今回勤務に就いた、JR東海で輸送指令長を務める手川直人さんは、「日本は地震大国ですので、いつ発生してもおかしくない状況です。いずれにしても、しっかりとした安全対策を進め、安全性を求めていきたいと常に考えております」と、その重責を担う心境を語っていました。
第2総合指令所が整備されたきっかけは、1995年の阪神・淡路大震災。この震災では、山陽新幹線の高架橋が一部で崩れるなどの被害を受け、被害区間は数か月の間も不通となりました。
阪神・淡路大震災は、都市部を襲った大地震として、各方面に(比喩的な意味で)大きな衝撃を与えましたが、JR東海とJR西日本では、「万が一同じような地震が東京の指令所を襲ったら」という懸念を抱きました。列車運行の中枢を担う指令所が機能しなければ、線路や変電所、車両がすべて無事だったとしても、列車の運行はできません。両社は震災発生後、仮に大地震で東京の指令所が被災したとしても、無事な区間での運行ができる体制を整えるべく、この大阪に新たな指令所を整備することを決定。そして1999年2月、第2総合指令所が稼働を開始しました。
2024年で稼働開始25周年を迎えた第2総合指令所ですが、これまでに指令所として使われた回数は25回。
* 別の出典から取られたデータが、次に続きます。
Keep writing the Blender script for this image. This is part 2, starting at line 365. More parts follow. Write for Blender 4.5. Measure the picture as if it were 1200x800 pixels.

つまり、年1回の訓練でしか実戦投入されたことがありません。その他の期間は、通常は機器の電源を入れたスタンバイ状態で、人員は配置されていません。そのような平時がずっと続いてきたことになります。
万が一、事が起きて東京の指令所が機能しなくなった場合、大阪の指令所には、指令の資格を持ちながらも普段は別の仕事をしている人たちなどが急行し、列車の運行再開に取り組むことになります。そのような事態が起きないことを願うばかりではありますが、今後どのような災害が、いつどこで起こるかは、誰にもわかりません。起きてほしくない事態にそなえて、JR東海、JR西日本、JR九州の3社は、このような訓練を毎年繰り返しているのです。